Às vezes: desânimo. Por que estou fazendo tudo isso? Só com os meus pequenos passos, eu não sou capaz de mudar o sistema. Mas talvez eu consiga abrir brechas nessa estrutura. E, talvez, só talvez, essas brechas permitam que a estrutura comece a respirar.

Um comentário:

Buchstabieren disse...

Hellen,

E você nunca sai realmente da minha mente. Hoje eu encontrei um caderno antigo onde eu falava sobre uma frase que eu tinha lido de uma menina que eu não conheço, mas o que ela escreve sempre toca o coração. E eu não sei se a frase é sua, não sei se eu estava falando de você, mas é você que hoje, tantos anos depois, ainda passa pela minha cabeça quando eu penso em alguém assim.

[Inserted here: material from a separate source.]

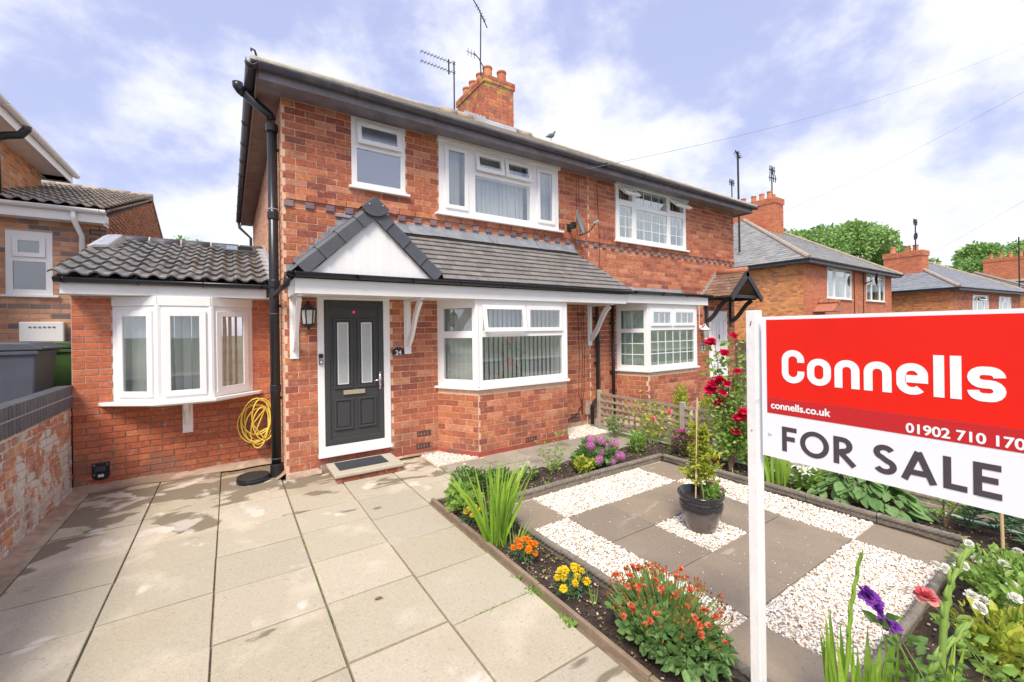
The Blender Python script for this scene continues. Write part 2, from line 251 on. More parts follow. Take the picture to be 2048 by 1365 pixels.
# ------------------------------------------------------------------ mesh helpers
def T(x, y, z): return Matrix.Translation((x, y, z))
def RZ(a): return Matrix.Rotation(a, 4, 'Z')
def RX(a): return Matrix.Rotation(a, 4, 'X')
def RY(a): return Matrix.Rotation(a, 4, 'Y')
class MB:
    def __init__(s, M=None): s.v = []; s.f = []; s.r = []; s.M = M
    def add(s, vs, fs, rnd=None, M=None):
        k = len(s.v); M = M if M is not None else s.M
        if M is not None: vs = [tuple(M @ Vector(p)) for p in vs]
        s.v += [tuple(p) for p in vs]; s.f += [tuple(i+k for i in f) for f in fs]
        rnd = R.random() if rnd is None else rnd
        s.r += [rnd]*len(fs); return s
    def box(s, x0, x1, y0, y1, z0, z1, rnd=None, M=None):
        return s.add([(x0,y0,z0),(x1,y0,z0),(x1,y1,z0),(x0,y1,z0),(x0,y0,z1),(x1,y0,z1),(x1,y1,z1),(x0,y1,z1)],
                     [(0,3,2,1),(4,5,6,7),(0,1,5,4),(1,2,6,5),(2,3,7,6),(3,0,4,7)], rnd, M)
    def prism(s, pts, ax, a, b, rnd=None, M=None):
        """closed outline pts (2D) extruded along axis ax from a to b"""
        n = len(pts)
        def q(p, t): return {'x': (t, p[0], p[1]), 'y': (p[0], t, p[1]), 'z': (p[0], p[1], t)}[ax]
        vs = [q(p, a) for p in pts]+[q(p, b) for p in pts]
        fs = [tuple(range(n))[::-1], tuple(range(n, 2*n))]+[(i, (i+1) % n, n+(i+1) % n, n+i) for i in range(n)]
        return s.add(vs, fs, rnd, M)
    def tube(s, pts, r, n=8, cap=True, rnd=None, M=None):
        pts = [Vector(p) for p in pts]; vs = []; fs = []
        rs = r if isinstance(r, (list, tuple)) else [r]*len(pts)
        prev = None
        for i, p in enumerate(pts):
            t = (pts[min(i+1, len(pts)-1)]-pts[max(i-1, 0)])
            t = t.normalized() if t.length > 1e-9 else Vector((0, 0, 1))
            if prev is None: a = t.orthogonal().normalized()
            else:
                a = prev-t*prev.dot(t); a = a.normalized() if a.length > 1e-6 else t.orthogonal().normalized()
            prev = a; b = t.cross(a)
            for k in range(n):
                an = 2*pi*k/n; vs.append(tuple(p+(a*cos(an)+b*sin(an))*rs[i]))
        for i in range(len(pts)-1):
            for k in range(n): fs.append((i*n+k, i*n+(k+1) % n, (i+1)*n+(k+1) % n, (i+1)*n+k))
        if cap: fs += [tuple(range(n))[::-1], tuple(range((len(pts)-1)*n, len(pts)*n))]
        return s.add(vs, fs, rnd, M)
    def lathe(s, prof, c=(0, 0, 0), n=16, rnd=None, M=None, caps=True):
        vs = []; fs = []
        for r, z in prof:
            for k in range(n): vs.append((c[0]+r*cos(2*pi*k/n), c[1]+r*sin(2*pi*k/n), c[2]+z))
        for i in range(len(prof)-1):
            for k in range(n): fs.append((i*n+k, i*n+(k+1) % n, (i+1)*n+(k+1) % n, (i+1)*n+k))
        if caps: fs += [tuple(range(n))[::-1], tuple(range((len(prof)-1)*n, len(prof)*n))]
        return s.add(vs, fs, rnd, M)
    def panel(s, u0, u1, z0, z1, holes, d0, d1, M=None, rnd=None, us=(), zs=()):
        """slab between depths d0 (front) and d1 with rectangular holes (u0,u1,z0,z1), reveals included"""
        us = sorted({round(x, 5) for x in (u0, u1, *us, *[h[0] for h in holes], *[h[1] for h in holes]) if u0-1e-6 <= x <= u1+1e-6})
        zs = sorted({round(x, 5) for x in (z0, z1, *zs, *[h[2] for h in holes], *[h[3] for h in holes]) if z0-1e-6 <= x <= z1+1e-6})
        nu, nz = len(us), len(zs)
        def solid(i, j):
            if i < 0 or j < 0 or i >= nu-1 or j >= nz-1: return False
            cu, cz = (us[i]+us[i+1])/2, (zs[j]+zs[j+1])/2
            return not any(h[0]-1e-6 < cu < h[1]+1e-6 and h[2]-1e-6 < cz < h[3]+1e-6 for h in holes)
        vs = [(u, d, z) for d in (d0, d1) for z in zs for u in us]; fs = []
        def I(k, i, j): return k*nu*nz+j*nu+i
        for i in range(nu-1):
            for j in range(nz-1):
                if not solid(i, j): continue
                fs.append((I(0,i,j), I(0,i+1,j), I(0,i+1,j+1), I(0,i,j+1))); fs.append((I(1,i,j), I(1,i,j+1), I(1,i+1,j+1), I(1,i+1,j)))
                if not solid(i-1, j): fs.append((I(0,i,j), I(0,i,j+1), I(1,i,j+1), I(1,i,j)))
                if not solid(i+1, j): fs.append((I(0,i+1,j), I(1,i+1,j), I(1,i+1,j+1), I(0,i+1,j+1)))
                if not solid(i, j-1): fs.append((I(0,i,j), I(1,i,j), I(1,i+1,j), I(0,i+1,j)))
                if not solid(i, j+1): fs.append((I(0,i,j+1), I(0,i+1,j+1), I(1,i+1,j+1), I(1,i,j+1)))
        return s.add(vs, fs, rnd, M)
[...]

Faz muito tempo que você não atualiza e faz muito tempo que eu mesma não visito esse espaço, mas hoje eu pude reler muito do que você colocou aqui. E isso me fez lembrar de uma outra eu, de uma outra época e eu percebi que ela não se foi, mas está só aqui no cantinho, sentada e comportada... esperando alguém dar atenção a ela.

E apesar das poucas coisas pessoais que você expôs, das poucas vezes que eu comentei e de todo o tempo que passou, esse ainda é o cantinho em que eu me sinto mais perto de mim mesma.

Mariana.

(a frase era: "pessoas que não tem medo ou preguiça de se esforçar" dentro do contexto "coisas que eu amo".)